▶ Exercise description: Transcribe the data that follows precisely, omitting nothing.

▶ Source excerpt:
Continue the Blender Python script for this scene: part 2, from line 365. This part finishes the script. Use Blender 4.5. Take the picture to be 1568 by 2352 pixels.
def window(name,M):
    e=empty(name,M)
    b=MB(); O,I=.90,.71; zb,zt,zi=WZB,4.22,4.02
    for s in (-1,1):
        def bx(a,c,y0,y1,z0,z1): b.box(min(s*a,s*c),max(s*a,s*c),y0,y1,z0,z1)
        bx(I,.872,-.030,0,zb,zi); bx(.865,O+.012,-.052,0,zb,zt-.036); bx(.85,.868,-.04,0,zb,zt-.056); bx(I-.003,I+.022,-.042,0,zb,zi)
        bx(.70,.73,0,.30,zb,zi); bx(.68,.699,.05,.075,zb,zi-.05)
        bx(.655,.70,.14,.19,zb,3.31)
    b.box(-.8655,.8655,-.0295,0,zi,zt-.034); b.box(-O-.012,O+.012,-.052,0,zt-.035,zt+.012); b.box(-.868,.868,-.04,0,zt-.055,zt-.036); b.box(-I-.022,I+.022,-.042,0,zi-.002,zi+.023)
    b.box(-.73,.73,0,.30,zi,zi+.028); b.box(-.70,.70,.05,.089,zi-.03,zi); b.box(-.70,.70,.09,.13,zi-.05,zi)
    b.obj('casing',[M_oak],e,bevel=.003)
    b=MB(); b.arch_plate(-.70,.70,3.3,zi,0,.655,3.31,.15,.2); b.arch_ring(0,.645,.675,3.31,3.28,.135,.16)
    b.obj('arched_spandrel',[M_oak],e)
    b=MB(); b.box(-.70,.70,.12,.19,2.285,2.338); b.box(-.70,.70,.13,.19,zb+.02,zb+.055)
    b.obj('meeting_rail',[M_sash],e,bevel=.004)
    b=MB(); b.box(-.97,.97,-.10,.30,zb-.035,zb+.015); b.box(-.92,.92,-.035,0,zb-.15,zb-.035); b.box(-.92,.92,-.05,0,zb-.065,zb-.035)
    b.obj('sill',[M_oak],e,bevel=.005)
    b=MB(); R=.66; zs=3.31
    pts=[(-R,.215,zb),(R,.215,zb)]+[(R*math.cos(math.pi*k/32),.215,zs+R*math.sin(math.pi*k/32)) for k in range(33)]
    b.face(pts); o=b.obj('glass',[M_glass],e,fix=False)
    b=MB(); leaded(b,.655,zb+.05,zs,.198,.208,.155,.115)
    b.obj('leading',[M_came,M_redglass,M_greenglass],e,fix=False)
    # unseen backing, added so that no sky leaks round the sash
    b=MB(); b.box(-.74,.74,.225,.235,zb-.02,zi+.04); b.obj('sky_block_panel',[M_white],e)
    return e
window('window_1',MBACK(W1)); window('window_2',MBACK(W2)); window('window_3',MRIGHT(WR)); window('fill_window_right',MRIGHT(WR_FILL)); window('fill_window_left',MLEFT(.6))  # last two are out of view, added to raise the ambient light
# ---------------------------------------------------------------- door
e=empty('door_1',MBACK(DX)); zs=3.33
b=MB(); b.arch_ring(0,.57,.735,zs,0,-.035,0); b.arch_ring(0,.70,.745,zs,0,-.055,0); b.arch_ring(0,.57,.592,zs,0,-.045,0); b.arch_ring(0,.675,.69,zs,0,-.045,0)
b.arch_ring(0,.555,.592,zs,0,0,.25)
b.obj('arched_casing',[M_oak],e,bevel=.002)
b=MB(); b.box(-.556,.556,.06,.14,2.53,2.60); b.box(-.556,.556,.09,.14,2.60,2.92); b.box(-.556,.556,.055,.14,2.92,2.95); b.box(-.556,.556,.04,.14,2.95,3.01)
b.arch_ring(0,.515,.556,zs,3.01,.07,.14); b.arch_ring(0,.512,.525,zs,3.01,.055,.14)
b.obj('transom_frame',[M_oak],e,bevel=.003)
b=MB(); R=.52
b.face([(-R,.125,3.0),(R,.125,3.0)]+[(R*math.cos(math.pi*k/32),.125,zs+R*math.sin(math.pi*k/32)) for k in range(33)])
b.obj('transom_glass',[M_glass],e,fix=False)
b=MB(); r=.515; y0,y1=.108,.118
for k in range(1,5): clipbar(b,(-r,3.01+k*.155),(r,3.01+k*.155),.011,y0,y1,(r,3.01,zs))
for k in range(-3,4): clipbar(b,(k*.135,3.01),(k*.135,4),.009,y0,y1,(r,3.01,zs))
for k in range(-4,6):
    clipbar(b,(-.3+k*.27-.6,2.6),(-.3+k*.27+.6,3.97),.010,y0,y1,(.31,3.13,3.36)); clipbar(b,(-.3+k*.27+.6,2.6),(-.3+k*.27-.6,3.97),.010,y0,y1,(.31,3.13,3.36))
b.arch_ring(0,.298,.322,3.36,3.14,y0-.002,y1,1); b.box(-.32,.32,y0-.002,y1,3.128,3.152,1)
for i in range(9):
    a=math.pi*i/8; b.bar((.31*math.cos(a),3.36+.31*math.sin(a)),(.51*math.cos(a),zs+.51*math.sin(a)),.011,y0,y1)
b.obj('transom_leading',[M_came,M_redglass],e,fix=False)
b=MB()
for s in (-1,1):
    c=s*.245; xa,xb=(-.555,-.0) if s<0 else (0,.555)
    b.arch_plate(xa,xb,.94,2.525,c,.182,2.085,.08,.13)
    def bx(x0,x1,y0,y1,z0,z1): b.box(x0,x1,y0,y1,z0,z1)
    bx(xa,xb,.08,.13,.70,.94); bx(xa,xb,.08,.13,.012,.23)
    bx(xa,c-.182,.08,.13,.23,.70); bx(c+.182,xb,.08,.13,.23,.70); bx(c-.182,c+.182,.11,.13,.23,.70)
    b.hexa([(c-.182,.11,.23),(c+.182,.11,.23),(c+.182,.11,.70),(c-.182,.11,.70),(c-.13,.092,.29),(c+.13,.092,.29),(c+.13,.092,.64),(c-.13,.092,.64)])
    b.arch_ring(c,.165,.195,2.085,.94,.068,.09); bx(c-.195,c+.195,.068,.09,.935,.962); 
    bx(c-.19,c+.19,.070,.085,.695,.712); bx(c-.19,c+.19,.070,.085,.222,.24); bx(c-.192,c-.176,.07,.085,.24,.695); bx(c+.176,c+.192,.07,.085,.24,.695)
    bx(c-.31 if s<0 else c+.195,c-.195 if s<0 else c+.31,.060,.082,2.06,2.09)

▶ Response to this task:
Continue the Blender Python script for this scene: part 2, from line 365. This part finishes the script. Use Blender 4.5. Take the picture to be 1568 by 2352 pixels.
def window(name,M):
    e=empty(name,M)
    b=MB(); O,I=.90,.71; zb,zt,zi=WZB,4.22,4.02
    for s in (-1,1):
        def bx(a,c,y0,y1,z0,z1): b.box(min(s*a,s*c),max(s*a,s*c),y0,y1,z0,z1)
        bx(I,.872,-.030,0,zb,zi); bx(.865,O+.012,-.052,0,zb,zt-.036); bx(.85,.868,-.04,0,zb,zt-.056); bx(I-.003,I+.022,-.042,0,zb,zi)
        bx(.70,.73,0,.30,zb,zi); bx(.68,.699,.05,.075,zb,zi-.05)
        bx(.655,.70,.14,.19,zb,3.31)
    b.box(-.8655,.8655,-.0295,0,zi,zt-.034); b.box(-O-.012,O+.012,-.052,0,zt-.035,zt+.012); b.box(-.868,.868,-.04,0,zt-.055,zt-.036); b.box(-I-.022,I+.022,-.042,0,zi-.002,zi+.023)
    b.box(-.73,.73,0,.30,zi,zi+.028); b.box(-.70,.70,.05,.089,zi-.03,zi); b.box(-.70,.70,.09,.13,zi-.05,zi)
    b.obj('casing',[M_oak],e,bevel=.003)
    b=MB(); b.arch_plate(-.70,.70,3.3,zi,0,.655,3.31,.15,.2); b.arch_ring(0,.645,.675,3.31,3.28,.135,.16)
    b.obj('arched_spandrel',[M_oak],e)
    b=MB(); b.box(-.70,.70,.12,.19,2.285,2.338); b.box(-.70,.70,.13,.19,zb+.02,zb+.055)
    b.obj('meeting_rail',[M_sash],e,bevel=.004)
    b=MB(); b.box(-.97,.97,-.10,.30,zb-.035,zb+.015); b.box(-.92,.92,-.035,0,zb-.15,zb-.035); b.box(-.92,.92,-.05,0,zb-.065,zb-.035)
    b.obj('sill',[M_oak],e,bevel=.005)
    b=MB(); R=.66; zs=3.31
    pts=[(-R,.215,zb),(R,.215,zb)]+[(R*math.cos(math.pi*k/32),.215,zs+R*math.sin(math.pi*k/32)) for k in range(33)]
    b.face(pts); o=b.obj('glass',[M_glass],e,fix=False)
    b=MB(); leaded(b,.655,zb+.05,zs,.198,.208,.155,.115)
    b.obj('leading',[M_came,M_redglass,M_greenglass],e,fix=False)
    # unseen backing, added so that no sky leaks round the sash
    b=MB(); b.box(-.74,.74,.225,.235,zb-.02,zi+.04); b.obj('sky_block_panel',[M_white],e)
    return e
window('window_1',MBACK(W1)); window('window_2',MBACK(W2)); window('window_3',MRIGHT(WR)); window('fill_window_right',MRIGHT(WR_FILL)); window('fill_window_left',MLEFT(.6))  # last two are out of view, added to raise the ambient light
# ---------------------------------------------------------------- door
e=empty('door_1',MBACK(DX)); zs=3.33
b=MB(); b.arch_ring(0,.57,.735,zs,0,-.035,0); b.arch_ring(0,.70,.745,zs,0,-.055,0); b.arch_ring(0,.57,.592,zs,0,-.045,0); b.arch_ring(0,.675,.69,zs,0,-.045,0)
b.arch_ring(0,.555,.592,zs,0,0,.25)
b.obj('arched_casing',[M_oak],e,bevel=.002)
b=MB(); b.box(-.556,.556,.06,.14,2.53,2.60); b.box(-.556,.556,.09,.14,2.60,2.92); b.box(-.556,.556,.055,.14,2.92,2.95); b.box(-.556,.556,.04,.14,2.95,3.01)
b.arch_ring(0,.515,.556,zs,3.01,.07,.14); b.arch_ring(0,.512,.525,zs,3.01,.055,.14)
b.obj('transom_frame',[M_oak],e,bevel=.003)
b=MB(); R=.52
b.face([(-R,.125,3.0),(R,.125,3.0)]+[(R*math.cos(math.pi*k/32),.125,zs+R*math.sin(math.pi*k/32)) for k in range(33)])
b.obj('transom_glass',[M_glass],e,fix=False)
b=MB(); r=.515; y0,y1=.108,.118
for k in range(1,5): clipbar(b,(-r,3.01+k*.155),(r,3.01+k*.155),.011,y0,y1,(r,3.01,zs))
for k in range(-3,4): clipbar(b,(k*.135,3.01),(k*.135,4),.009,y0,y1,(r,3.01,zs))
for k in range(-4,6):
    clipbar(b,(-.3+k*.27-.6,2.6),(-.3+k*.27+.6,3.97),.010,y0,y1,(.31,3.13,3.36)); clipbar(b,(-.3+k*.27+.6,2.6),(-.3+k*.27-.6,3.97),.010,y0,y1,(.31,3.13,3.36))
b.arch_ring(0,.298,.322,3.36,3.14,y0-.002,y1,1); b.box(-.32,.32,y0-.002,y1,3.128,3.152,1)
for i in range(9):
    a=math.pi*i/8; b.bar((.31*math.cos(a),3.36+.31*math.sin(a)),(.51*math.cos(a),zs+.51*math.sin(a)),.011,y0,y1)
b.obj('transom_leading',[M_came,M_redglass],e,fix=False)
b=MB()
for s in (-1,1):
    c=s*.245; xa,xb=(-.555,-.0) if s<0 else (0,.555)
    b.arch_plate(xa,xb,.94,2.525,c,.182,2.085,.08,.13)
    def bx(x0,x1,y0,y1,z0,z1): b.box(x0,x1,y0,y1,z0,z1)
    bx(xa,xb,.08,.13,.70,.94); bx(xa,xb,.08,.13,.012,.23)
    bx(xa,c-.182,.08,.13,.23,.70); bx(c+.182,xb,.08,.13,.23,.70); bx(c-.182,c+.182,.11,.13,.23,.70)
    b.hexa([(c-.182,.11,.23),(c+.182,.11,.23),(c+.182,.11,.70),(c-.182,.11,.70),(c-.13,.092,.29),(c+.13,.092,.29),(c+.13,.092,.64),(c-.13,.092,.64)])
    b.arch_ring(c,.165,.195,2.085,.94,.068,.09); bx(c-.195,c+.195,.068,.09,.935,.962); 
    bx(c-.19,c+.19,.070,.085,.695,.712); bx(c-.19,c+.19,.070,.085,.222,.24); bx(c-.192,c-.176,.07,.085,.24,.695); bx(c+.176,c+.192,.07,.085,.24,.695)
    bx(c-.31 if s<0 else c+.195,c-.195 if s<0 else c+.31,.060,.082,2.06,2.09)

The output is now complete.